Kids in Crisis: A Workable
Plan for Successful Parenting
Ross Wright with
Dean Merrill
B&H
Publishing Group
978-0-8054-4399-8
How did this get
categorized as a book about religion?
All right, I see
it. I went to the publisher’s website and this is what it says:
“From
its original core of Bibles, textbooks, and reference titles, B&H has
blossomed into a major publisher of Christian living, fiction, homeschool,
youth, history, and other categories.”
I’m sorry to
tell you B&H Publishing (and even sorrier to inform the author), that you’re
shooting yourself in the foot with this knee-jerk categorizing based first and
foremost on religion. Just because someone mentions a Psalm, does that make it
a Christian book? Because someone doesn’t mention a Psalm, does that make it a
non-Christian book? Just because a book is labeled Christian, does that make it
acceptable to ALL Christians. How about books (the vast majority, to put it
mildly) that don’t carry the Christian stamp of approval… Are they to be
considered, by Christians, as bad or corrupting or simply off topic. As a
non-Christian, is it impossible to gain understanding about, say, parenting,
from a book found on the Religion shelf of a library or bookstore.
Of course not.
However, I’m not
going to find a book about parenting on the Religion shelf of a library or a
bookstore because I’m not going to look there. I’m going to look on the
Parenting shelf, or as BISAC calls it, “Family & Relationships.”
And that’s what
I mean about shooting yourself in the foot. Kids
in Crisis is an interesting, thoughtful, and useful book based on
experience, no matter what your thoughts on faith, and it’s destined for a
quiet and uncommented death unless someone, like me, picks it up and reads it
for the title instead of shelving it according to a rigid category stamped on
its backside.
So, got that out
of my system. Let’s talk about the book. As the parent of two ex-teens, believe
me, I’ve been to the Parenting section of my library looking for hints on how
to deal with -- even understand -- crisis.
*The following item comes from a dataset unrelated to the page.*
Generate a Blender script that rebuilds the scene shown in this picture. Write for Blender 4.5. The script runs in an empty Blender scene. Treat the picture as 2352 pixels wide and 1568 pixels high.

Theirs and mine.
Here’s a
question for you, then. Say your teenager comes home, alcohol on his breath,
car keys in his hand. He’s left the headlights on, so you go out to turn them
off, and discover the front fender smashed in. You march back inside, only to
find him passed out and insensible to your calls. In the morning, to make
matters worse, he won’t get up to go to school. He’s too tired.
Honestly, what’s
your first reaction?
Honestly, mine
was to shout and threaten, followed closely by slam, rattle, bang, etcetera.
It was almost
always completely useless.
So right, say
the authors. There is no quick fix (i.e. drugs and beatings won’t help). “If
force could solve our issues with difficult kids, we would have achieved family
peace a long time ago.”
The authors
liken a child in crisis to a steel bar, and they note some of the different “hammers”
families use -- like grounding and time-outs -- to reshape the steel bar. The
problem is, that to shape steel, you need heat and pressure and time. Bashing
the bar on the door isn’t going to do anything but create dents.
“Discipline only works when you have total
power and control,” say Wright and Merrill. And after a kid is about two years
old, you do not have total power and control unless you’re willing to maim,
imprison, or kill you kid for his misbehavior. Rules alone don’t work, they
say; your job isn’t to beat the child
at his own game, it’s to “organize the match and keep it flowing within proper
boundaries.” To do this you need relationship
and rules.
The authors
quote Josh McDowell, a youth speaker. “Rules without relationship is a jail.
Relationship without rules is a zoo. Relationship with rules if a home.”
And here’s the gist
of the argument in Kids in Crisis:
that discipline in the sense of overpowering a child does not have any real
goal in sight beyond the immediate one of obedience. That a farsighted goal,
and one that most parents truly desire for their children, is “emancipation”
not rank obedience. Parents want their children to be able to be in control of
themselves when they grow up -- to do the right thing because they want to not because they’ve been told to.
How do you
achieve that? Read the book. Wright and Merrill have some very interesting
things to say about what works, what doesn’t, and signs to watch out for.
Ross Wright is
CEO and executive director of Hope & Home, a Christian foster care agency.
Dean Merrill is a child psychologist and author.